--- Input for this task ---
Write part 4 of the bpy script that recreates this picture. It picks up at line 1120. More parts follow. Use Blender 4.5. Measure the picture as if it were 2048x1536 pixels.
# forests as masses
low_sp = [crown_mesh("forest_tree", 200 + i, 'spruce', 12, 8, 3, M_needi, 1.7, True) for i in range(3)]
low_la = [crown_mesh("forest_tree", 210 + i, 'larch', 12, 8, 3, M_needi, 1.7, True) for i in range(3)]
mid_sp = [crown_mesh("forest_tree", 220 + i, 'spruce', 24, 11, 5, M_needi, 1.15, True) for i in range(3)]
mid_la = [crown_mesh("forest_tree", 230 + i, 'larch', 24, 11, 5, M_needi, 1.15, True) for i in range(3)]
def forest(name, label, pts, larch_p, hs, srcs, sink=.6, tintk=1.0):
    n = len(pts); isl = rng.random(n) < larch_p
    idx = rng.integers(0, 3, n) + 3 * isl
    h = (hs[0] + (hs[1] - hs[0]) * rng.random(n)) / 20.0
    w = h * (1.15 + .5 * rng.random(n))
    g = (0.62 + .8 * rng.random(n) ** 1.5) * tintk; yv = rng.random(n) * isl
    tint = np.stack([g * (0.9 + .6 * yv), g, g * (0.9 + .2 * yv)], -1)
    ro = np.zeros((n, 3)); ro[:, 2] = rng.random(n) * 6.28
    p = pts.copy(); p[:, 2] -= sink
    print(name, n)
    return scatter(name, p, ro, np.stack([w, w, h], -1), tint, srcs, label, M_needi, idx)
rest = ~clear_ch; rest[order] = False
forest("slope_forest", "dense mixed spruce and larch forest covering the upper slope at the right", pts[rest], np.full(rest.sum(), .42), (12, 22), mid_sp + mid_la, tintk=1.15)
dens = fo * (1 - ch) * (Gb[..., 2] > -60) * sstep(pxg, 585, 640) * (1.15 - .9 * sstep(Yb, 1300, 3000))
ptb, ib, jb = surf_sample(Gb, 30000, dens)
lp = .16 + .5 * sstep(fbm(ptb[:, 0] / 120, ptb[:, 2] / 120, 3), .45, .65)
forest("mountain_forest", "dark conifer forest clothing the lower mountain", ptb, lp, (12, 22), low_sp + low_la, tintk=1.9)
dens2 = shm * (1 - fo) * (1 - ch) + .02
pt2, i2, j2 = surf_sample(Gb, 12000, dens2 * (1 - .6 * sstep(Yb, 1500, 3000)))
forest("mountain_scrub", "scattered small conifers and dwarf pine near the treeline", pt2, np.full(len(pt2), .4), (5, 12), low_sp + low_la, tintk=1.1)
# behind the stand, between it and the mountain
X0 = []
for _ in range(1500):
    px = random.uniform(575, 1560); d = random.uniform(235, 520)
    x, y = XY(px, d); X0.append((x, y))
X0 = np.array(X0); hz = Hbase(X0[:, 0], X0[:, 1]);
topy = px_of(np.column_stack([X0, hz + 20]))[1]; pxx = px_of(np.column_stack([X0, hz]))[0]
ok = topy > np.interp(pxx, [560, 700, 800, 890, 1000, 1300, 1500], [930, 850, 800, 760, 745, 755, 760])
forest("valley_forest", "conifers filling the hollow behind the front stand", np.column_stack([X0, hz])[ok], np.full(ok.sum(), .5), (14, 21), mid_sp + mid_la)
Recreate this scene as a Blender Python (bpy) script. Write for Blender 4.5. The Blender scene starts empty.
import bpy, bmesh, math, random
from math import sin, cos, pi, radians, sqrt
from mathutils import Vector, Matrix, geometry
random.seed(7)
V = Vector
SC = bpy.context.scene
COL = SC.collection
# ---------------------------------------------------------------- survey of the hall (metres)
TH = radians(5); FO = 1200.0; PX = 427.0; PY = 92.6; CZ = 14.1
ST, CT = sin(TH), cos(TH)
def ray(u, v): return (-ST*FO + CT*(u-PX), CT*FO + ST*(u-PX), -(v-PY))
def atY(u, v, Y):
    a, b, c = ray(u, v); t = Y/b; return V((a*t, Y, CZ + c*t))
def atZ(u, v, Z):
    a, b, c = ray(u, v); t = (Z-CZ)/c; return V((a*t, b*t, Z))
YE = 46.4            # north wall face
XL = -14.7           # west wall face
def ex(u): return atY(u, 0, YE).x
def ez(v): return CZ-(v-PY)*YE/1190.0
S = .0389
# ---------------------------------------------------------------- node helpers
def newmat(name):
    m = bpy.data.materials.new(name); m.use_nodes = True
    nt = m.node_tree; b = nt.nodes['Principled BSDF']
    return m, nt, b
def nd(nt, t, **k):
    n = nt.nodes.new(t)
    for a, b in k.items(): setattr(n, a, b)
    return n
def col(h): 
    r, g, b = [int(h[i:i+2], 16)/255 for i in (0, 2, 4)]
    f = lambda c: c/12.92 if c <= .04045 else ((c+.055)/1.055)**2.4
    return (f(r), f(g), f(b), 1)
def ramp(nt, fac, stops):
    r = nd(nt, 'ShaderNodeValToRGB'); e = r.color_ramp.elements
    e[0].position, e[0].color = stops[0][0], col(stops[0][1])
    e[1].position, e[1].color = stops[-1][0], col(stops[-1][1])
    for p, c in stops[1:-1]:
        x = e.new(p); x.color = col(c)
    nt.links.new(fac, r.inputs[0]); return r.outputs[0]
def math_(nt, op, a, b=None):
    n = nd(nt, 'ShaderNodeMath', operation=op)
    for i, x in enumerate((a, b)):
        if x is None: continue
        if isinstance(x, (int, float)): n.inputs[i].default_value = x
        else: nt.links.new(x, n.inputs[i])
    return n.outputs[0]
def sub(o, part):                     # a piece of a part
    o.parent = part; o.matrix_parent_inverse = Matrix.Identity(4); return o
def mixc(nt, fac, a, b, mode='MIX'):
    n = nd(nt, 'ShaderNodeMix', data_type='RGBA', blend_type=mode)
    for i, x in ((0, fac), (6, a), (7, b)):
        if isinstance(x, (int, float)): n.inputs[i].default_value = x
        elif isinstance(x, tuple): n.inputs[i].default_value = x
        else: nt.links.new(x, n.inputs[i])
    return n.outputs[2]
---
**Exercise prompt:**
Reproduce the data in full, exactly as presented.

**Result of this exercise:**
Write part 4 of the bpy script that recreates this picture. It picks up at line 1120. More parts follow. Use Blender 4.5. Measure the picture as if it were 2048x1536 pixels.
# forests as masses
low_sp = [crown_mesh("forest_tree", 200 + i, 'spruce', 12, 8, 3, M_needi, 1.7, True) for i in range(3)]
low_la = [crown_mesh("forest_tree", 210 + i, 'larch', 12, 8, 3, M_needi, 1.7, True) for i in range(3)]
mid_sp = [crown_mesh("forest_tree", 220 + i, 'spruce', 24, 11, 5, M_needi, 1.15, True) for i in range(3)]
mid_la = [crown_mesh("forest_tree", 230 + i, 'larch', 24, 11, 5, M_needi, 1.15, True) for i in range(3)]
def forest(name, label, pts, larch_p, hs, srcs, sink=.6, tintk=1.0):
    n = len(pts); isl = rng.random(n) < larch_p
    idx = rng.integers(0, 3, n) + 3 * isl
    h = (hs[0] + (hs[1] - hs[0]) * rng.random(n)) / 20.0
    w = h * (1.15 + .5 * rng.random(n))
    g = (0.62 + .8 * rng.random(n) ** 1.5) * tintk; yv = rng.random(n) * isl
    tint = np.stack([g * (0.9 + .6 * yv), g, g * (0.9 + .2 * yv)], -1)
    ro = np.zeros((n, 3)); ro[:, 2] = rng.random(n) * 6.28
    p = pts.copy(); p[:, 2] -= sink
    print(name, n)
    return scatter(name, p, ro, np.stack([w, w, h], -1), tint, srcs, label, M_needi, idx)
rest = ~clear_ch; rest[order] = False
forest("slope_forest", "dense mixed spruce and larch forest covering the upper slope at the right", pts[rest], np.full(rest.sum(), .42), (12, 22), mid_sp + mid_la, tintk=1.15)
dens = fo * (1 - ch) * (Gb[..., 2] > -60) * sstep(pxg, 585, 640) * (1.15 - .9 * sstep(Yb, 1300, 3000))
ptb, ib, jb = surf_sample(Gb, 30000, dens)
lp = .16 + .5 * sstep(fbm(ptb[:, 0] / 120, ptb[:, 2] / 120, 3), .45, .65)
forest("mountain_forest", "dark conifer forest clothing the lower mountain", ptb, lp, (12, 22), low_sp + low_la, tintk=1.9)
dens2 = shm * (1 - fo) * (1 - ch) + .02
pt2, i2, j2 = surf_sample(Gb, 12000, dens2 * (1 - .6 * sstep(Yb, 1500, 3000)))
forest("mountain_scrub", "scattered small conifers and dwarf pine near the treeline", pt2, np.full(len(pt2), .4), (5, 12), low_sp + low_la, tintk=1.1)
# behind the stand, between it and the mountain
X0 = []
for _ in range(1500):
    px = random.uniform(575, 1560); d = random.uniform(235, 520)
    x, y = XY(px, d); X0.append((x, y))
X0 = np.array(X0); hz = Hbase(X0[:, 0], X0[:, 1]);
topy = px_of(np.column_stack([X0, hz + 20]))[1]; pxx = px_of(np.column_stack([X0, hz]))[0]
ok = topy > np.interp(pxx, [560, 700, 800, 890, 1000, 1300, 1500], [930, 850, 800, 760, 745, 755, 760])
forest("valley_forest", "conifers filling the hollow behind the front stand", np.column_stack([X0, hz])[ok], np.full(ok.sum(), .5), (14, 21), mid_sp + mid_la)
Recreate this scene as a Blender Python (bpy) script. Write for Blender 4.5. The Blender scene starts empty.
import bpy, bmesh, math, random
from math import sin, cos, pi, radians, sqrt
from mathutils import Vector, Matrix, geometry
random.seed(7)
V = Vector
SC = bpy.context.scene
COL = SC.collection
# ---------------------------------------------------------------- survey of the hall (metres)
TH = radians(5); FO = 1200.0; PX = 427.0; PY = 92.6; CZ = 14.1
ST, CT = sin(TH), cos(TH)
def ray(u, v): return (-ST*FO + CT*(u-PX), CT*FO + ST*(u-PX), -(v-PY))
def atY(u, v, Y):
    a, b, c = ray(u, v); t = Y/b; return V((a*t, Y, CZ + c*t))
def atZ(u, v, Z):
    a, b, c = ray(u, v); t = (Z-CZ)/c; return V((a*t, b*t, Z))
YE = 46.4            # north wall face
XL = -14.7           # west wall face
def ex(u): return atY(u, 0, YE).x
def ez(v): return CZ-(v-PY)*YE/1190.0
S = .0389
# ---------------------------------------------------------------- node helpers
def newmat(name):
    m = bpy.data.materials.new(name); m.use_nodes = True
    nt = m.node_tree; b = nt.nodes['Principled BSDF']
    return m, nt, b
def nd(nt, t, **k):
    n = nt.nodes.new(t)
    for a, b in k.items(): setattr(n, a, b)
    return n
def col(h): 
    r, g, b = [int(h[i:i+2], 16)/255 for i in (0, 2, 4)]
    f = lambda c: c/12.92 if c <= .04045 else ((c+.055)/1.055)**2.4
    return (f(r), f(g), f(b), 1)
def ramp(nt, fac, stops):
    r = nd(nt, 'ShaderNodeValToRGB'); e = r.color_ramp.elements
    e[0].position, e[0].color = stops[0][0], col(stops[0][1])
    e[1].position, e[1].color = stops[-1][0], col(stops[-1][1])
    for p, c in stops[1:-1]:
        x = e.new(p); x.color = col(c)
    nt.links.new(fac, r.inputs[0]); return r.outputs[0]
def math_(nt, op, a, b=None):
    n = nd(nt, 'ShaderNodeMath', operation=op)
    for i, x in enumerate((a, b)):
        if x is None: continue
        if isinstance(x, (int, float)): n.inputs[i].default_value = x
        else: nt.links.new(x, n.inputs[i])
    return n.outputs[0]
def sub(o, part):                     # a piece of a part
    o.parent = part; o.matrix_parent_inverse = Matrix.Identity(4); return o
def mixc(nt, fac, a, b, mode='MIX'):
    n = nd(nt, 'ShaderNodeMix', data_type='RGBA', blend_type=mode)
    for i, x in ((0, fac), (6, a), (7, b)):
        if isinstance(x, (int, float)): n.inputs[i].default_value = x
        elif isinstance(x, tuple): n.inputs[i].default_value = x
        else: nt.links.new(x, n.inputs[i])
    return n.outputs[2]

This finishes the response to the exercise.